Goal »
Give a verbatim copy of the lines below, minus the pictures.

Information provided »
◇ ◇ ◇ ◇
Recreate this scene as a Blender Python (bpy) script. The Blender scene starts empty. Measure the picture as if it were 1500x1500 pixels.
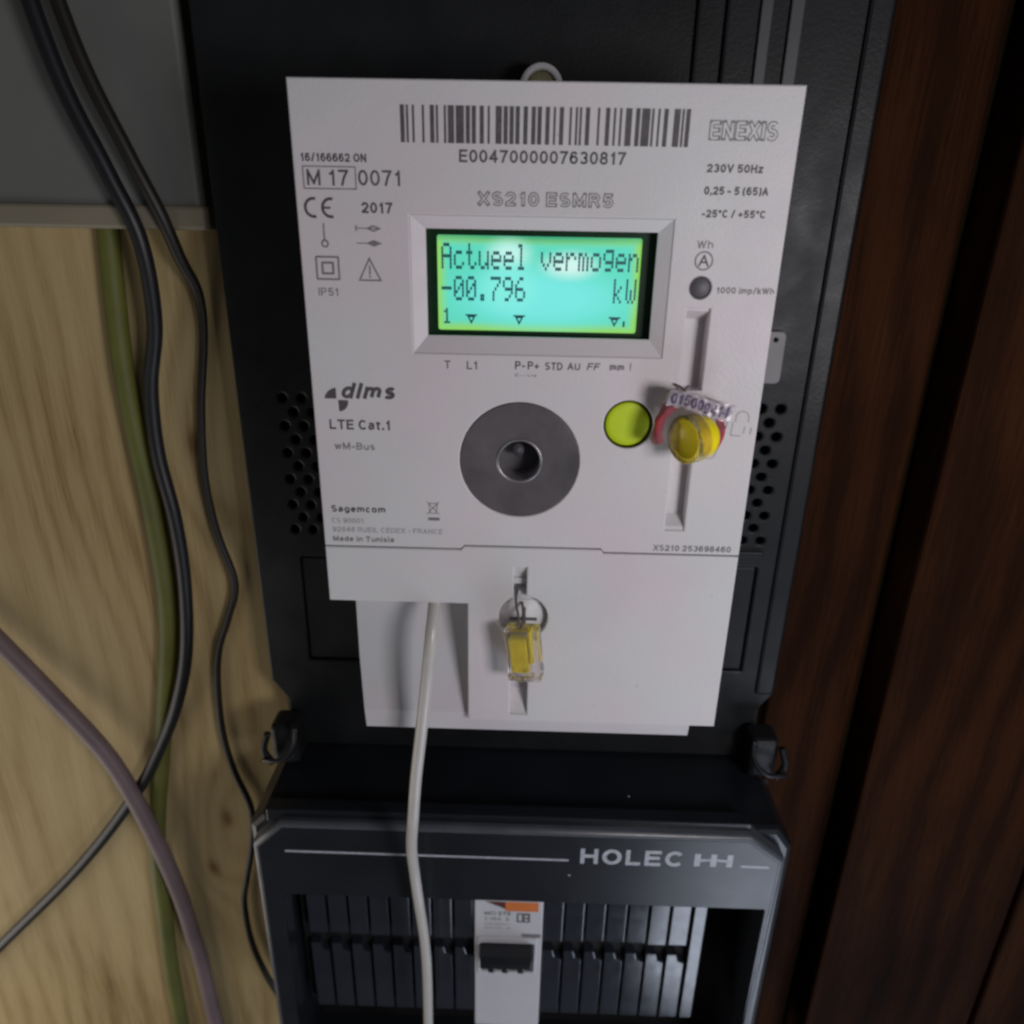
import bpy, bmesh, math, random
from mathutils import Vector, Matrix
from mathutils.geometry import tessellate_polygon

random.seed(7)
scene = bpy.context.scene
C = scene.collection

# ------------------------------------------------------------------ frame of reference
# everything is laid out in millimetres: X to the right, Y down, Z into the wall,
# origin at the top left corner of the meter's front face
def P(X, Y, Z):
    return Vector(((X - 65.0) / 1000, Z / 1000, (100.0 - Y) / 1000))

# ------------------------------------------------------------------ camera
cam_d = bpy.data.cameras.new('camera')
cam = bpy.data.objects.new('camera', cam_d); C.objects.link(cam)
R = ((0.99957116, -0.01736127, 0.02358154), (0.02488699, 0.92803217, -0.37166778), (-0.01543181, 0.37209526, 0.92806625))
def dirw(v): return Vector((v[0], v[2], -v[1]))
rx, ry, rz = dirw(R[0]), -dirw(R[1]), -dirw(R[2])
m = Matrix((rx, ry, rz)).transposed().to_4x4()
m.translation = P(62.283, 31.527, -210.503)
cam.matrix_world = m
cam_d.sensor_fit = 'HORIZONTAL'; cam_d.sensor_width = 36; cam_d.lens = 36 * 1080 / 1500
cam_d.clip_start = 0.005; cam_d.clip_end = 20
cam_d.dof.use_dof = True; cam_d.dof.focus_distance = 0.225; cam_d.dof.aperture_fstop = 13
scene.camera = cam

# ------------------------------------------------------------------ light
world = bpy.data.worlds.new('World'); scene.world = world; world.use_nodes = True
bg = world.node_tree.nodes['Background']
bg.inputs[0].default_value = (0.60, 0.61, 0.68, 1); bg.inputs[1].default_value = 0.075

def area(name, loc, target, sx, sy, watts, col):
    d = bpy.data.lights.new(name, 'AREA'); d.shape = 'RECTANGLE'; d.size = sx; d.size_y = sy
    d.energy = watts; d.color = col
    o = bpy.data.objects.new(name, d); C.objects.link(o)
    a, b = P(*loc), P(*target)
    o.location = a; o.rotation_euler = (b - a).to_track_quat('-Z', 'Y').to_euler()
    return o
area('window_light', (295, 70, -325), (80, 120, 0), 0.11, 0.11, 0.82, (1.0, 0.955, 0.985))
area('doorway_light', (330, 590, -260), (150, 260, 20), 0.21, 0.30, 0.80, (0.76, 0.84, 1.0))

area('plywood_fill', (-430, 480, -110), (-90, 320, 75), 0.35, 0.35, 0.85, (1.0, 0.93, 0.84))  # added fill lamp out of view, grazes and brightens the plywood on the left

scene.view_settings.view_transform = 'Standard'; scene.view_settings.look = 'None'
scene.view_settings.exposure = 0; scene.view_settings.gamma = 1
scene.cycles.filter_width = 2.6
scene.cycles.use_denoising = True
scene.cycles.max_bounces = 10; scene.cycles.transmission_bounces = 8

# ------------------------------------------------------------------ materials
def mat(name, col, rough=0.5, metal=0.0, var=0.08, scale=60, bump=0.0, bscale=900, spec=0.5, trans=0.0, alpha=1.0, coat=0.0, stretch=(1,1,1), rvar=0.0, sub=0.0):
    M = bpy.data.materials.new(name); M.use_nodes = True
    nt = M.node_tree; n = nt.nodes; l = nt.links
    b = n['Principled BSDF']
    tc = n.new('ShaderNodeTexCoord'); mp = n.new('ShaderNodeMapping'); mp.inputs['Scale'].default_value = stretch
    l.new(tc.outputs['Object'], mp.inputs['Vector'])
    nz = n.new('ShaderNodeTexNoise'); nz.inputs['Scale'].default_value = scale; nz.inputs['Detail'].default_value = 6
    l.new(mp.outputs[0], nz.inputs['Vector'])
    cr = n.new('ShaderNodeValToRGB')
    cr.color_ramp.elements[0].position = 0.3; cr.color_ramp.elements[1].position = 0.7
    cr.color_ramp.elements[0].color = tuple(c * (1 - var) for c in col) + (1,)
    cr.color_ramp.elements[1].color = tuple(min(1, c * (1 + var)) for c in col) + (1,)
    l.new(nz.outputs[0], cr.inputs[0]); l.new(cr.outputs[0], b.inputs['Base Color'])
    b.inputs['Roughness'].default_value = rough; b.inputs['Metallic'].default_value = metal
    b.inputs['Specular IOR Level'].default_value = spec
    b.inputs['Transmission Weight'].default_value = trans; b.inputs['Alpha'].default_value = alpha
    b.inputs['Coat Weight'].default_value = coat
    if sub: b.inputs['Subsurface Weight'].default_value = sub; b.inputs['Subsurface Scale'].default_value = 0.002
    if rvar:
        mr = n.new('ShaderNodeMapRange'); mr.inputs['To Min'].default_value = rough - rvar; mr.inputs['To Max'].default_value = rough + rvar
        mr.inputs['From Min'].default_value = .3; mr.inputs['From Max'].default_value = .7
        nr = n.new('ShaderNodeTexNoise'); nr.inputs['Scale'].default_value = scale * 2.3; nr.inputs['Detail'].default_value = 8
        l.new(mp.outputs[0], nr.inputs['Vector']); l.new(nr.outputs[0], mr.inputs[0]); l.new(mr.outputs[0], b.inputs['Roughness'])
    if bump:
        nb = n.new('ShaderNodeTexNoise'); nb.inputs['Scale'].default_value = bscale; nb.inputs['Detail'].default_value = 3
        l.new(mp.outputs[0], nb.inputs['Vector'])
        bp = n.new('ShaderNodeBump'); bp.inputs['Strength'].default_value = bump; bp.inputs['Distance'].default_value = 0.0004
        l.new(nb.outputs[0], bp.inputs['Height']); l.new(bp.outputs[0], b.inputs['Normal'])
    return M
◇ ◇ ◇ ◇
Answer to the exercise »
Recreate this scene as a Blender Python (bpy) script. The Blender scene starts empty. Measure the picture as if it were 1500x1500 pixels.
import bpy, bmesh, math, random
from mathutils import Vector, Matrix
from mathutils.geometry import tessellate_polygon

random.seed(7)
scene = bpy.context.scene
C = scene.collection

# ------------------------------------------------------------------ frame of reference
# everything is laid out in millimetres: X to the right, Y down, Z into the wall,
# origin at the top left corner of the meter's front face
def P(X, Y, Z):
    return Vector(((X - 65.0) / 1000, Z / 1000, (100.0 - Y) / 1000))

# ------------------------------------------------------------------ camera
cam_d = bpy.data.cameras.new('camera')
cam = bpy.data.objects.new('camera', cam_d); C.objects.link(cam)
R = ((0.99957116, -0.01736127, 0.02358154), (0.02488699, 0.92803217, -0.37166778), (-0.01543181, 0.37209526, 0.92806625))
def dirw(v): return Vector((v[0], v[2], -v[1]))
rx, ry, rz = dirw(R[0]), -dirw(R[1]), -dirw(R[2])
m = Matrix((rx, ry, rz)).transposed().to_4x4()
m.translation = P(62.283, 31.527, -210.503)
cam.matrix_world = m
cam_d.sensor_fit = 'HORIZONTAL'; cam_d.sensor_width = 36; cam_d.lens = 36 * 1080 / 1500
cam_d.clip_start = 0.005; cam_d.clip_end = 20
cam_d.dof.use_dof = True; cam_d.dof.focus_distance = 0.225; cam_d.dof.aperture_fstop = 13
scene.camera = cam

# ------------------------------------------------------------------ light
world = bpy.data.worlds.new('World'); scene.world = world; world.use_nodes = True
bg = world.node_tree.nodes['Background']
bg.inputs[0].default_value = (0.60, 0.61, 0.68, 1); bg.inputs[1].default_value = 0.075

def area(name, loc, target, sx, sy, watts, col):
    d = bpy.data.lights.new(name, 'AREA'); d.shape = 'RECTANGLE'; d.size = sx; d.size_y = sy
    d.energy = watts; d.color = col
    o = bpy.data.objects.new(name, d); C.objects.link(o)
    a, b = P(*loc), P(*target)
    o.location = a; o.rotation_euler = (b - a).to_track_quat('-Z', 'Y').to_euler()
    return o
area('window_light', (295, 70, -325), (80, 120, 0), 0.11, 0.11, 0.82, (1.0, 0.955, 0.985))
area('doorway_light', (330, 590, -260), (150, 260, 20), 0.21, 0.30, 0.80, (0.76, 0.84, 1.0))

area('plywood_fill', (-430, 480, -110), (-90, 320, 75), 0.35, 0.35, 0.85, (1.0, 0.93, 0.84))  # added fill lamp out of view, grazes and brightens the plywood on the left

scene.view_settings.view_transform = 'Standard'; scene.view_settings.look = 'None'
scene.view_settings.exposure = 0; scene.view_settings.gamma = 1
scene.cycles.filter_width = 2.6
scene.cycles.use_denoising = True
scene.cycles.max_bounces = 10; scene.cycles.transmission_bounces = 8

# ------------------------------------------------------------------ materials
def mat(name, col, rough=0.5, metal=0.0, var=0.08, scale=60, bump=0.0, bscale=900, spec=0.5, trans=0.0, alpha=1.0, coat=0.0, stretch=(1,1,1), rvar=0.0, sub=0.0):
    M = bpy.data.materials.new(name); M.use_nodes = True
    nt = M.node_tree; n = nt.nodes; l = nt.links
    b = n['Principled BSDF']
    tc = n.new('ShaderNodeTexCoord'); mp = n.new('ShaderNodeMapping'); mp.inputs['Scale'].default_value = stretch
    l.new(tc.outputs['Object'], mp.inputs['Vector'])
    nz = n.new('ShaderNodeTexNoise'); nz.inputs['Scale'].default_value = scale; nz.inputs['Detail'].default_value = 6
    l.new(mp.outputs[0], nz.inputs['Vector'])
    cr = n.new('ShaderNodeValToRGB')
    cr.color_ramp.elements[0].position = 0.3; cr.color_ramp.elements[1].position = 0.7
    cr.color_ramp.elements[0].color = tuple(c * (1 - var) for c in col) + (1,)
    cr.color_ramp.elements[1].color = tuple(min(1, c * (1 + var)) for c in col) + (1,)
    l.new(nz.outputs[0], cr.inputs[0]); l.new(cr.outputs[0], b.inputs['Base Color'])
    b.inputs['Roughness'].default_value = rough; b.inputs['Metallic'].default_value = metal
    b.inputs['Specular IOR Level'].default_value = spec
    b.inputs['Transmission Weight'].default_value = trans; b.inputs['Alpha'].default_value = alpha
    b.inputs['Coat Weight'].default_value = coat
    if sub: b.inputs['Subsurface Weight'].default_value = sub; b.inputs['Subsurface Scale'].default_value = 0.002
    if rvar:
        mr = n.new('ShaderNodeMapRange'); mr.inputs['To Min'].default_value = rough - rvar; mr.inputs['To Max'].default_value = rough + rvar
        mr.inputs['From Min'].default_value = .3; mr.inputs['From Max'].default_value = .7
        nr = n.new('ShaderNodeTexNoise'); nr.inputs['Scale'].default_value = scale * 2.3; nr.inputs['Detail'].default_value = 8
        l.new(mp.outputs[0], nr.inputs['Vector']); l.new(nr.outputs[0], mr.inputs[0]); l.new(mr.outputs[0], b.inputs['Roughness'])
    if bump:
        nb = n.new('ShaderNodeTexNoise'); nb.inputs['Scale'].default_value = bscale; nb.inputs['Detail'].default_value = 3
        l.new(mp.outputs[0], nb.inputs['Vector'])
        bp = n.new('ShaderNodeBump'); bp.inputs['Strength'].default_value = bump; bp.inputs['Distance'].default_value = 0.0004
        l.new(nb.outputs[0], bp.inputs['Height']); l.new(bp.outputs[0], b.inputs['Normal'])
    return M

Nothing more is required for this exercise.